◆ WRITTEN INSTRUCTION
Make an exact copy of the listing below.

<<<<

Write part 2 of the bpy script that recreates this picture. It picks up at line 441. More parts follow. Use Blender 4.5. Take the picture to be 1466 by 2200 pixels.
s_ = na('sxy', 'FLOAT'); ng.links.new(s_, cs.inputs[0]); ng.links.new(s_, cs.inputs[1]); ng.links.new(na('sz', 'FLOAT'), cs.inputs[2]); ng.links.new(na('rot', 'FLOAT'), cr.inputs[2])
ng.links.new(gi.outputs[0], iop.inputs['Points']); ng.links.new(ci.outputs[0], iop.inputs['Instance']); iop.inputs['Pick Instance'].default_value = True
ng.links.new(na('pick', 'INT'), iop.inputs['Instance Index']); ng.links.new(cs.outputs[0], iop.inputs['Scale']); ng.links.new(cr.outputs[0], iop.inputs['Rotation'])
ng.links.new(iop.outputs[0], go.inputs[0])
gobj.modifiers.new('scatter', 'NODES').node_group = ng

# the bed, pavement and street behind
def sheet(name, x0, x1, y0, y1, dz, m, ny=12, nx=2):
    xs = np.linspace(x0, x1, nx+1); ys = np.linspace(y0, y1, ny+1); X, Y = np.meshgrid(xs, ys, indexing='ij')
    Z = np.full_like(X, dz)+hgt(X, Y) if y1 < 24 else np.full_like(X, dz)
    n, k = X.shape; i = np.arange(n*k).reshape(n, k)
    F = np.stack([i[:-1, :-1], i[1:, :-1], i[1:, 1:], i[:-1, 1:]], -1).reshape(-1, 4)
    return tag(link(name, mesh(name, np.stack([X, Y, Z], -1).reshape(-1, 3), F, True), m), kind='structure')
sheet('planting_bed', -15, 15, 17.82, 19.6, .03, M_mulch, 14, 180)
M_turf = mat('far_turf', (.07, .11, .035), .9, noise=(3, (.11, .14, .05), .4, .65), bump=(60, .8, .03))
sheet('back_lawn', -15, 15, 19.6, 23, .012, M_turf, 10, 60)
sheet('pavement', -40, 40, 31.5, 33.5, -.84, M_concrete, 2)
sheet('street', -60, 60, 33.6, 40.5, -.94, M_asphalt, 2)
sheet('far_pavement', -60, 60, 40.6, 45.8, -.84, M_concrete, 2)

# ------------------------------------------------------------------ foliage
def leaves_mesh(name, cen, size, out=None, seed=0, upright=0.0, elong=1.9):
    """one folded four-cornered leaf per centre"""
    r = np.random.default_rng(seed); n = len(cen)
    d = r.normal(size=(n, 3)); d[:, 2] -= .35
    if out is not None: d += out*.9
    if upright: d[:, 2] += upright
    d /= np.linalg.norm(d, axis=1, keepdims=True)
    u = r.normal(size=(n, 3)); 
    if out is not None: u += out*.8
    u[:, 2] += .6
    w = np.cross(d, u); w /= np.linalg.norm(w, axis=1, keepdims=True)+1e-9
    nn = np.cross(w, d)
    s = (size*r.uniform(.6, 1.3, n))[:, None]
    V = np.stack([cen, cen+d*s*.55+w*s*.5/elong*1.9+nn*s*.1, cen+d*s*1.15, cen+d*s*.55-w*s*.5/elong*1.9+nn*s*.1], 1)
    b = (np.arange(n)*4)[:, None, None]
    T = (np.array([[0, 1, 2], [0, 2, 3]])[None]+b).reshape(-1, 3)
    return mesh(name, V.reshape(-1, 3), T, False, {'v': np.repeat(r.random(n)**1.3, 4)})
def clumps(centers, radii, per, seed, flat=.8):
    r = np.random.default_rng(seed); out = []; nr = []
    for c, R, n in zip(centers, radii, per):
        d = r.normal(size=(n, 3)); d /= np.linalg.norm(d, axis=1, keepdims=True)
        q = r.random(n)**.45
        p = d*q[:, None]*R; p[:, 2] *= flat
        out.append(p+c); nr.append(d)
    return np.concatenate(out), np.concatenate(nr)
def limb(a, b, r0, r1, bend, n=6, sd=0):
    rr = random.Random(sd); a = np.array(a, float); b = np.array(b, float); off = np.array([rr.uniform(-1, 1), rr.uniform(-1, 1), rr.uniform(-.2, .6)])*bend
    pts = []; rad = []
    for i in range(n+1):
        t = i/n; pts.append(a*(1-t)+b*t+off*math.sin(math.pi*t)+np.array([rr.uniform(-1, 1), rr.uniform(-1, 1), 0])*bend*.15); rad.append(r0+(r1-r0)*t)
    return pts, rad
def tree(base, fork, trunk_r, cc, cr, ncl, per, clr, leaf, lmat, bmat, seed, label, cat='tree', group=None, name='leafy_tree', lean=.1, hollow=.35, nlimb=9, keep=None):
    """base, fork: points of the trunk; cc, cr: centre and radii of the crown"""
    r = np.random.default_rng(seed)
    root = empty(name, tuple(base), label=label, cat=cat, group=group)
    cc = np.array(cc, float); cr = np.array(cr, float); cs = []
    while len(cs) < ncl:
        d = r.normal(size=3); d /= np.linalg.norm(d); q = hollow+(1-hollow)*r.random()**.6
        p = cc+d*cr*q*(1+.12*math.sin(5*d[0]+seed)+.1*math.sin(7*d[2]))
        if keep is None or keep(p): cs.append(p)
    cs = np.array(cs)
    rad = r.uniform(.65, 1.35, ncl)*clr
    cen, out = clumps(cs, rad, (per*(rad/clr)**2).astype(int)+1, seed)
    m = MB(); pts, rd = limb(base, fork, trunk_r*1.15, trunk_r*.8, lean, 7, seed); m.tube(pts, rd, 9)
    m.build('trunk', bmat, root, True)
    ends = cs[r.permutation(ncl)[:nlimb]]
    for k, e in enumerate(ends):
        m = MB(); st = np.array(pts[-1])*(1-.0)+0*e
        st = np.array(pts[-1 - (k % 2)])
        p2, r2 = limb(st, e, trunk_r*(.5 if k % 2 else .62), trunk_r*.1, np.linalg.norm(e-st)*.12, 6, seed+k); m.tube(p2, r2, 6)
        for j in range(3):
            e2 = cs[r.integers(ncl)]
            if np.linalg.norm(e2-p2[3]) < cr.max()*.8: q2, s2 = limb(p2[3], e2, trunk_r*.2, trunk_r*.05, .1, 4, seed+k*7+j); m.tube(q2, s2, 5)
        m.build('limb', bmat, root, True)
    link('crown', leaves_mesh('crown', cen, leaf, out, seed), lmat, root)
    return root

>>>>

◆ WRITTEN REPLY
Write part 2 of the bpy script that recreates this picture. It picks up at line 441. More parts follow. Use Blender 4.5. Take the picture to be 1466 by 2200 pixels.
s_ = na('sxy', 'FLOAT'); ng.links.new(s_, cs.inputs[0]); ng.links.new(s_, cs.inputs[1]); ng.links.new(na('sz', 'FLOAT'), cs.inputs[2]); ng.links.new(na('rot', 'FLOAT'), cr.inputs[2])
ng.links.new(gi.outputs[0], iop.inputs['Points']); ng.links.new(ci.outputs[0], iop.inputs['Instance']); iop.inputs['Pick Instance'].default_value = True
ng.links.new(na('pick', 'INT'), iop.inputs['Instance Index']); ng.links.new(cs.outputs[0], iop.inputs['Scale']); ng.links.new(cr.outputs[0], iop.inputs['Rotation'])
ng.links.new(iop.outputs[0], go.inputs[0])
gobj.modifiers.new('scatter', 'NODES').node_group = ng

# the bed, pavement and street behind
def sheet(name, x0, x1, y0, y1, dz, m, ny=12, nx=2):
    xs = np.linspace(x0, x1, nx+1); ys = np.linspace(y0, y1, ny+1); X, Y = np.meshgrid(xs, ys, indexing='ij')
    Z = np.full_like(X, dz)+hgt(X, Y) if y1 < 24 else np.full_like(X, dz)
    n, k = X.shape; i = np.arange(n*k).reshape(n, k)
    F = np.stack([i[:-1, :-1], i[1:, :-1], i[1:, 1:], i[:-1, 1:]], -1).reshape(-1, 4)
    return tag(link(name, mesh(name, np.stack([X, Y, Z], -1).reshape(-1, 3), F, True), m), kind='structure')
sheet('planting_bed', -15, 15, 17.82, 19.6, .03, M_mulch, 14, 180)
M_turf = mat('far_turf', (.07, .11, .035), .9, noise=(3, (.11, .14, .05), .4, .65), bump=(60, .8, .03))
sheet('back_lawn', -15, 15, 19.6, 23, .012, M_turf, 10, 60)
sheet('pavement', -40, 40, 31.5, 33.5, -.84, M_concrete, 2)
sheet('street', -60, 60, 33.6, 40.5, -.94, M_asphalt, 2)
sheet('far_pavement', -60, 60, 40.6, 45.8, -.84, M_concrete, 2)

# ------------------------------------------------------------------ foliage
def leaves_mesh(name, cen, size, out=None, seed=0, upright=0.0, elong=1.9):
    """one folded four-cornered leaf per centre"""
    r = np.random.default_rng(seed); n = len(cen)
    d = r.normal(size=(n, 3)); d[:, 2] -= .35
    if out is not None: d += out*.9
    if upright: d[:, 2] += upright
    d /= np.linalg.norm(d, axis=1, keepdims=True)
    u = r.normal(size=(n, 3)); 
    if out is not None: u += out*.8
    u[:, 2] += .6
    w = np.cross(d, u); w /= np.linalg.norm(w, axis=1, keepdims=True)+1e-9
    nn = np.cross(w, d)
    s = (size*r.uniform(.6, 1.3, n))[:, None]
    V = np.stack([cen, cen+d*s*.55+w*s*.5/elong*1.9+nn*s*.1, cen+d*s*1.15, cen+d*s*.55-w*s*.5/elong*1.9+nn*s*.1], 1)
    b = (np.arange(n)*4)[:, None, None]
    T = (np.array([[0, 1, 2], [0, 2, 3]])[None]+b).reshape(-1, 3)
    return mesh(name, V.reshape(-1, 3), T, False, {'v': np.repeat(r.random(n)**1.3, 4)})
def clumps(centers, radii, per, seed, flat=.8):
    r = np.random.default_rng(seed); out = []; nr = []
    for c, R, n in zip(centers, radii, per):
        d = r.normal(size=(n, 3)); d /= np.linalg.norm(d, axis=1, keepdims=True)
        q = r.random(n)**.45
        p = d*q[:, None]*R; p[:, 2] *= flat
        out.append(p+c); nr.append(d)
    return np.concatenate(out), np.concatenate(nr)
def limb(a, b, r0, r1, bend, n=6, sd=0):
    rr = random.Random(sd); a = np.array(a, float); b = np.array(b, float); off = np.array([rr.uniform(-1, 1), rr.uniform(-1, 1), rr.uniform(-.2, .6)])*bend
    pts = []; rad = []
    for i in range(n+1):
        t = i/n; pts.append(a*(1-t)+b*t+off*math.sin(math.pi*t)+np.array([rr.uniform(-1, 1), rr.uniform(-1, 1), 0])*bend*.15); rad.append(r0+(r1-r0)*t)
    return pts, rad
def tree(base, fork, trunk_r, cc, cr, ncl, per, clr, leaf, lmat, bmat, seed, label, cat='tree', group=None, name='leafy_tree', lean=.1, hollow=.35, nlimb=9, keep=None):
    """base, fork: points of the trunk; cc, cr: centre and radii of the crown"""
    r = np.random.default_rng(seed)
    root = empty(name, tuple(base), label=label, cat=cat, group=group)
    cc = np.array(cc, float); cr = np.array(cr, float); cs = []
    while len(cs) < ncl:
        d = r.normal(size=3); d /= np.linalg.norm(d); q = hollow+(1-hollow)*r.random()**.6
        p = cc+d*cr*q*(1+.12*math.sin(5*d[0]+seed)+.1*math.sin(7*d[2]))
        if keep is None or keep(p): cs.append(p)
    cs = np.array(cs)
    rad = r.uniform(.65, 1.35, ncl)*clr
    cen, out = clumps(cs, rad, (per*(rad/clr)**2).astype(int)+1, seed)
    m = MB(); pts, rd = limb(base, fork, trunk_r*1.15, trunk_r*.8, lean, 7, seed); m.tube(pts, rd, 9)
    m.build('trunk', bmat, root, True)
    ends = cs[r.permutation(ncl)[:nlimb]]
    for k, e in enumerate(ends):
        m = MB(); st = np.array(pts[-1])*(1-.0)+0*e
        st = np.array(pts[-1 - (k % 2)])
        p2, r2 = limb(st, e, trunk_r*(.5 if k % 2 else .62), trunk_r*.1, np.linalg.norm(e-st)*.12, 6, seed+k); m.tube(p2, r2, 6)
        for j in range(3):
            e2 = cs[r.integers(ncl)]
            if np.linalg.norm(e2-p2[3]) < cr.max()*.8: q2, s2 = limb(p2[3], e2, trunk_r*.2, trunk_r*.05, .1, 4, seed+k*7+j); m.tube(q2, s2, 5)
        m.build('limb', bmat, root, True)
    link('crown', leaves_mesh('crown', cen, leaf, out, seed), lmat, root)
    return root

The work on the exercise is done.